Der Umbau war nicht einfach. Probleme machten nicht nur die Corona-Situation und die derzeitige Materialknappheit, sondern auch die Statik des Gebäudes. Eigentlich sollten die Böden 1.500 Kilo Gewicht pro Quadratmeter aushalten, doch das konnten die Statiker nicht nachweisen, erzählt Teichmann. Daher mussten zahlreiche Stahlträger eingezogen werden. Dazu kam noch ein weiteres Problem: Durch die Nähe zur Schlei drückte Wasser ins Gemäuer, was eine komplette Neuabdichtung des Kellers nach sich zog. „Insgesamt hat uns alles drei, vier Monate zurückgeworfen“, so Teichmann.

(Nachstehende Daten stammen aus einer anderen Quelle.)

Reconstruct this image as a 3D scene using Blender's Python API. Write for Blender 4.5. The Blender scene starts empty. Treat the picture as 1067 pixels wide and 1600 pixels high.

Um das Gebäude so energetisch wie möglich umzubauen, arbeiteten Teichmann und Hansen mit einem Energieberater zusammen. „Das energieeffiziente Umbauen eines denkmalgeschützten Getreidespeichers zu einem Hotel ist nicht zu 100 Prozent möglich“, sagt Teichmann. Gerne hätte er Wärmepumpen installieren lassen, doch dafür sei das Grundstück zu klein, meint Teichmann. Auf Solarmodule oder Fotovoltaik musste man aufgrund des Denkmalschutzes verzichten. So setzte man dann beim Trockenbau auf entsprechende Dämmungen. Herausgekommen ist ein Hotel mit einem besonderen Flair und einem zufriedenen Hotelchef. „Ich würde das noch mal machen.“
Auch die Grundstücks-Gesellschaft Trave mbH in Lübeck hat sich für einen Umbau statt Neubau entschieden. Das städtische Unternehmen ist mit rund 8.400 Wohnungen der größte Vermieter in der Hansestadt. Um ein in die Jahre gekommenes Mehrfamilienhaus im Sterntalerweg umzubauen, investiert man im Stadtteil Moisling gerade rund 22 Millionen Euro. Der Impuls kam, als in dem neunstöckigen Gebäude aus dem Jahr 1968 Mängel auftraten. Trotz des Alters, der damals verbauten Materialien, die heute teilweise als Schadstoffe gelten, und einer schwierigen Statik setzt man auf einen Erhalt und den Umbau des Hauses. „Ein Abbruch ist heutzutage sehr kostenintensiv. Vieles spricht dafür, Gebäude zu erhalten und zu modernisieren“, sagt Trave-Geschäftsführer Dr. Matthias Rasch.
Ein Architekturwettbewerb brachte die passende Idee für das Gebäude. Jetzt bekommt das Haus nicht nur ein zusätzliches Stockwerk, sondern auch vorgesetzte Laubengänge auf der Vorderseite und verglaste Balkone auf der Rückseite, dazu einen Gemeinschaftsraum im Erdgeschoss, E-Ladestationen und einen Gemeinschaftsgarten. Statt 64 wird das Haus zukünftig 72 Wohnungen mit einer Gesamtwohnfläche von 5.367 Quadratmetern haben, dazu kommen noch 449 Quadratmeter Platz für Gewerbeeinheiten und eine Zahnarztpraxis. Ein Fokus beim Umbau liegt auch auf dem Thema Energieeffizienz.
Modernisiert wird nach dem KfW-70-Standard. Das Haus wird neu gedämmt, an das Fernwärmenetz der Hansestadt angeschlossen und mit neuen Fenstern ausgestattet. Nach rund drei Jahren Planungs- und Genehmigungsverfahren ist man nun in der Bauphase. „Wir sind noch nicht ganz auf der Hälfte der Sanierung“ sagt Rasch. Wenn alles gut geht, will man bis Herbst 2023 fertig sein. Rasch sieht der Fertigstellung des Gebäudes, das Teil der neuen Mitte Moislings werden soll, schon freudig entgegen. „Es ist das größte Einzelinvestitionsprojekt, das in der Geschichte der Trave umgesetzt wurde“, sagt er.